Le Monde said that there were three to four thousand protesters. If there were more skaters last Friday, one might [ask] why David Gregory didn’t ask Bush how he felt about more Parisians being interested in ‘blading rather than protesting.

Unfortunately, the Pari-Roller website doesn’t have statistics past May 10, so I can’t tell how many people were skating Friday. But overall, it looks like there have been more skaters than protesters pretty much every time since the warm weather began. Advantage: Seward.

I’VE BEEN MOSTLY FOLLOWING LILEKS’ ADVICE today. I’m glad he didn’t. Follow the links.

But where’s 101 Park?

BEN DOMENECH has a thoughtful and polite response on teen sex now.

But Ben, I’m not an ex-hippie. My Dad is an ex-hippie, whose antiwar protests were sympathetically treated by Garry Wills (who hates me) in Esquire back in ’70 or ’71. I was in fourth grade at the time. And my youngest brother is 21, so I’m not as out of touch with the world of teens as you seem to think.

I got a fair amount of mail along the lines of Ben Domenech’s post, saying “listen to what the teens are saying about teen sex, and you’ll understand how bad it is.”

This seems self-contradictory to me. If teenagers think that teen sex is so bad, then how come we have a problem with so many of them, well, thinking it’s so good?

Really, of course, it can be either — as many other emailers wrote, teen sex was (or is) enjoyable for them, and did (or is doing) them no harm. Some said it was the only happy memory they had of their teen years.

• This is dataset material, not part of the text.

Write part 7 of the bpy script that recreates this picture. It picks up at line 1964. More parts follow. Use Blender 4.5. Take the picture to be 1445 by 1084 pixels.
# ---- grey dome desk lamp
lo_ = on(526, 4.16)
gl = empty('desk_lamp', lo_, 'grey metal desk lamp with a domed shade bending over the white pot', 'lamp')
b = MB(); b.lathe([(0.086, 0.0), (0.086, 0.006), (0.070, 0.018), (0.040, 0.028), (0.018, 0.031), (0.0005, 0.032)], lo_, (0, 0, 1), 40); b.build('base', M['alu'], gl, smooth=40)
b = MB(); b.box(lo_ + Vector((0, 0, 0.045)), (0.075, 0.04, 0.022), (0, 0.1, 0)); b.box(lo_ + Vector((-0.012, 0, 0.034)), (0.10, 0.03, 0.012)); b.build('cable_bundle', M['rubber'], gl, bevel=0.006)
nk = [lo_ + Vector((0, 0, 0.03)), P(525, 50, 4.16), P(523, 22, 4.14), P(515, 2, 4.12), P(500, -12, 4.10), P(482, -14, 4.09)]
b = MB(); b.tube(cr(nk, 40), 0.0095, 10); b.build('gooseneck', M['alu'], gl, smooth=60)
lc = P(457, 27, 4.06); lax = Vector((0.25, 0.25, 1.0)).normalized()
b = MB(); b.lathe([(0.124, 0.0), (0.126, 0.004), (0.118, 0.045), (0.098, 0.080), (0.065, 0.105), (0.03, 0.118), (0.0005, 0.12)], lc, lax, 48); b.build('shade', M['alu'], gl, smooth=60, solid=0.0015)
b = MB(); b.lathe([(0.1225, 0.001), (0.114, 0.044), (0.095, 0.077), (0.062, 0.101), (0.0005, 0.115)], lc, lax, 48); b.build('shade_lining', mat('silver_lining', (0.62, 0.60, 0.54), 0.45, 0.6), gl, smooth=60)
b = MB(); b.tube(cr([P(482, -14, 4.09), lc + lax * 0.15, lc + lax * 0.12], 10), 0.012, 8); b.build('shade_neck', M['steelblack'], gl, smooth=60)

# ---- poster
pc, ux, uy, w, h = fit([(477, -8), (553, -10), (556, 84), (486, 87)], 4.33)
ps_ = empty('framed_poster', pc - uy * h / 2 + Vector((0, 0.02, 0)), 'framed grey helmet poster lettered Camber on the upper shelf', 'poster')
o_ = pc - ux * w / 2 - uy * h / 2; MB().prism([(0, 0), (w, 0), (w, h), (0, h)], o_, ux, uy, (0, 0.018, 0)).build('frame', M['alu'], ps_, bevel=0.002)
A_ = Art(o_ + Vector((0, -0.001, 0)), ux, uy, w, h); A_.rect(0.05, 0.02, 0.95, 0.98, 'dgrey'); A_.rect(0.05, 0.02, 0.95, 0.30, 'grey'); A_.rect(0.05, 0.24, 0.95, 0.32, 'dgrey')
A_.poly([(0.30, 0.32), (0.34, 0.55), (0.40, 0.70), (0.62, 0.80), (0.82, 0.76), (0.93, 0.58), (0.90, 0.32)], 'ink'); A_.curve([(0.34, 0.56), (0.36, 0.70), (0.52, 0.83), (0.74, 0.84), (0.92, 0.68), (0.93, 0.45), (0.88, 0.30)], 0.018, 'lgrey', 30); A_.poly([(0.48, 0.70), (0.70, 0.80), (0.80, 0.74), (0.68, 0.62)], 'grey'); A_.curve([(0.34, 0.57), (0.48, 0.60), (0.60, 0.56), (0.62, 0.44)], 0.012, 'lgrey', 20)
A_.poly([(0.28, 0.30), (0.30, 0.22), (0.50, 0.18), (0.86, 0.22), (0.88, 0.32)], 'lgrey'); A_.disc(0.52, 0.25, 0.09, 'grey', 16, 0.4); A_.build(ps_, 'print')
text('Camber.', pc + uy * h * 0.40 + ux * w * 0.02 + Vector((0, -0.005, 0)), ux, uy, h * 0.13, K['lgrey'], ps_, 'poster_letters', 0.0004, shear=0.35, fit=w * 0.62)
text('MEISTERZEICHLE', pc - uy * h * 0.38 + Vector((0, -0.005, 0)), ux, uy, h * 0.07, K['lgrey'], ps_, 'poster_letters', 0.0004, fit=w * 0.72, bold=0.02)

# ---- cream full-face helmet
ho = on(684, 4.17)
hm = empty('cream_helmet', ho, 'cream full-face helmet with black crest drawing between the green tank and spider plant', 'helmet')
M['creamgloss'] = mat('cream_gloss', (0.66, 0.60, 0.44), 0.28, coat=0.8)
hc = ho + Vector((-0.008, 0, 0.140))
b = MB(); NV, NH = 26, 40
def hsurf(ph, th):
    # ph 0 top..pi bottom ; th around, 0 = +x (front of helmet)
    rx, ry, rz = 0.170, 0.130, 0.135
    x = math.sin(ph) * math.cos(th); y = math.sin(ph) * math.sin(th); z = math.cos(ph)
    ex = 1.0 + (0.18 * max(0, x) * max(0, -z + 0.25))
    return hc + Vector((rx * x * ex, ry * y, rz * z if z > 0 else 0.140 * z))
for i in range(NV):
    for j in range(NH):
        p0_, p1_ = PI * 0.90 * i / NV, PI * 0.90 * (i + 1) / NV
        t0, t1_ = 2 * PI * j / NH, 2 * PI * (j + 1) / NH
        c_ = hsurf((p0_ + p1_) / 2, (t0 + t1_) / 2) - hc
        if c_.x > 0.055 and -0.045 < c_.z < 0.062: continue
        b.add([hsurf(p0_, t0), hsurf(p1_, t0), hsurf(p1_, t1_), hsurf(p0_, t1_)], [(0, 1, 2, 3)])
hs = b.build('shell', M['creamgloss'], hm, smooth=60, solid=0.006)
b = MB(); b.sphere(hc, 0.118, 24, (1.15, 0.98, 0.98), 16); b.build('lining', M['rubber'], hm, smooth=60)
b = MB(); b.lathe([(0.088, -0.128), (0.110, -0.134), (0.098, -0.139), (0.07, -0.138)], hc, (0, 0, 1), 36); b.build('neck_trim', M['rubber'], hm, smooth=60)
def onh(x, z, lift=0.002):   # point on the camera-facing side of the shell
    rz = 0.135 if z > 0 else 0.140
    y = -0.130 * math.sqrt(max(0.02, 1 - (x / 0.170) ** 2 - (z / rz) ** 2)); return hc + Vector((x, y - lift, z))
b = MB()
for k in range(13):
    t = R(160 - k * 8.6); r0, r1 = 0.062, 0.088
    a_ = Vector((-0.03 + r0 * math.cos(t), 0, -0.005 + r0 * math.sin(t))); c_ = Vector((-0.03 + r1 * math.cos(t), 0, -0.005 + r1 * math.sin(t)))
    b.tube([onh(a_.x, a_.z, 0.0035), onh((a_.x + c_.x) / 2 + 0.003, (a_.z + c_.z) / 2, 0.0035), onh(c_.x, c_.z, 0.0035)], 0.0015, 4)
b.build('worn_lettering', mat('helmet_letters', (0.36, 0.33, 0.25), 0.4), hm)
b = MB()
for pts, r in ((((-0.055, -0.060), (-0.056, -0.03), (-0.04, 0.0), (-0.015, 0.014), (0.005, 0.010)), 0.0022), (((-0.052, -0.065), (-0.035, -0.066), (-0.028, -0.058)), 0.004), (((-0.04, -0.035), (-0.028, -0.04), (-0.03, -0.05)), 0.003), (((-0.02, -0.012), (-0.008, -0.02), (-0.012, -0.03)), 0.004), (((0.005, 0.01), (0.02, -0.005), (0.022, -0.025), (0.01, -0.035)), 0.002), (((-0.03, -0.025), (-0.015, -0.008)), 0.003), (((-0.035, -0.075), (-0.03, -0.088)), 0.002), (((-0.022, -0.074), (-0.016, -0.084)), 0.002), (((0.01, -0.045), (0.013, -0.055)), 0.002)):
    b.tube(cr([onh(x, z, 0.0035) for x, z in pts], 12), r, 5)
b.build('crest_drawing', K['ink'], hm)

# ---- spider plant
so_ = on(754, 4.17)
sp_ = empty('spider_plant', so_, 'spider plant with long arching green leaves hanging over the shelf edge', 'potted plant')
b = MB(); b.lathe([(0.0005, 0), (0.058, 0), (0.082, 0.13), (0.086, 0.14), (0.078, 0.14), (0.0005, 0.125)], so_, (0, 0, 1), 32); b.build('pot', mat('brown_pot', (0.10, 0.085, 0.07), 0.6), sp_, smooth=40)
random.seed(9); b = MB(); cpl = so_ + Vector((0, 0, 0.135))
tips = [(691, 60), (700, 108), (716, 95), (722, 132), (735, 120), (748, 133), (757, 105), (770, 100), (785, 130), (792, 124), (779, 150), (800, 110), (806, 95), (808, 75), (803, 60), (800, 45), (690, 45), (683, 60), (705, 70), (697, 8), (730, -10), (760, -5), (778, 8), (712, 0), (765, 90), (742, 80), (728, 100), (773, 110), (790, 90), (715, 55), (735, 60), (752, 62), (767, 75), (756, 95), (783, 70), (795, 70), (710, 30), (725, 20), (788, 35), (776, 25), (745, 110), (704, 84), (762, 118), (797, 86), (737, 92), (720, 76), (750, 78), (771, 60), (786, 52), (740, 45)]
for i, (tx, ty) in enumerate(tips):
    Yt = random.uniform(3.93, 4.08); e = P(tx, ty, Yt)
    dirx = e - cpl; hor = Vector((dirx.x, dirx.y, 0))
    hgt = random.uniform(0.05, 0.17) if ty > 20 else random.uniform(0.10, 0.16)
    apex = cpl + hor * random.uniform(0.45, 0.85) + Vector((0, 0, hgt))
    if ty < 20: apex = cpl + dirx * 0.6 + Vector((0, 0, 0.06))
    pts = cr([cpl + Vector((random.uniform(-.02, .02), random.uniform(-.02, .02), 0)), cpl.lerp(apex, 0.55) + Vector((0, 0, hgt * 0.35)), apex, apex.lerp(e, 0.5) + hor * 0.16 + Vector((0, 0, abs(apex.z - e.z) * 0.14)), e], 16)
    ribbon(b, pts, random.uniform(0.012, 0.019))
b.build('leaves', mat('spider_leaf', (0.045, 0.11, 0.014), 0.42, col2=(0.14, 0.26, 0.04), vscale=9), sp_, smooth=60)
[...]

My chief point in my initial post was that teen sex isn’t unnatural or aberrational, and that pretending that it’s some bizarre modern phenomenon born of Elvis or Abercrombie and Fitch misses the point. As I said in a later post, there’s a big difference between sex at 17 or 18 and sex at 13. (Newsmagazines tend to talk about 13-year-olds, while showing provocative photos of 18-year-olds, the better to boost newsstand sales). Personally, I think people are probably better off waiting until they’re post-high school for sex — but I know a lot of people who are damned happy they didn’t, and some who are sorry that they did.

Unlike some people, I don’t feel that I know best for everyone in this regard. If teenagers weren’t infantilized in so many other ways, they’d have a better base of judgment and self-respect, and could make better decisions about when they were ready to have sex. Unfortunately, many teenagers have so few outlets for feeling accomplished and respected that having a boyfriend or girlfriend assumes way too much importance in their lives, which probably causes them to start having sex sooner than they really want to.

I think that the extended infantilization of teens — and even twenty-somethings — in our culture is pernicious and breeds irresponsibility, and I think that sensational treatments of teen sex make that problem worse, not better.

Well, dang. I hadn’t planned to post any more until tonight, and now there’s not time to trim the hedges before I go pick up my daughter from my sister’s. Hmm. Well, as they say at Microsoft, “That’s not a bug — it’s a feature!”

UPDATE: Cal Ulmann thinks Ben’s way too worked up.

MEMORIAL DAY READING: If you haven’t already, you should read this piece by Victor Davis Hanson, which reminded me a lot of this book by Jack McCall.

TAPPED is on the warpath about the Minnesota Green Party, which is running a candidate against embattled Democratic Senator Paul Wellstone. Being of Native American extraction myself, I’m particularly offended by the Greens’ comments on Native Americans’ mental abilities.

DANIEL WIENER says that the Drudge story about Administration unhappiness regarding the Clancy Sum of All Fears movie is the real story. The only reason to leak stuff like that, Wiener suggests, is to get the movie more publicity. He draws some interesting conclusions about why that might be the case — and he’s got comments enabled, so you can add your own observations.

MEDIAPUNDIT says he/she predicted that it would turn out Democrats had as much advance warning about bin Laden’s plans as Bush did, back on May 16th. Advantage: Mediapundit!

WOW. I can’t remember a President delivering a public dressing-down to a reporter like this one delivered to David Gregory of NBC. First Rumsfeld, now Bush: it must seem unfair. The rule is supposed to be that reporters ask dumb and slanted questions, and politicians don’t call them on it.

How are you going to be a media bigfoot if people actually start mocking you when you deserve it? But, you know, the press has been acting like the press in a Saturday Night Live skit for years. They shouldn’t be surprised that Bush is picking up on his role. And this indicates that the White House isn’t scared of the press, because it thinks Americans don’t respect the David Gregorys of the world — which should scare the press most of all

DAVE KOPEL says that “American Taliban” John Walker Lindh has chutzpah.

I KEEP CHECKING OVER AT SAMIZDATA to see if Dale Amon has posted a report from the International Space Development Conference in Denver, where enviro-wackos are supposed to have been pushing for a ban on lunar development. So far, nothing. What, they don’t have internet access in Denver?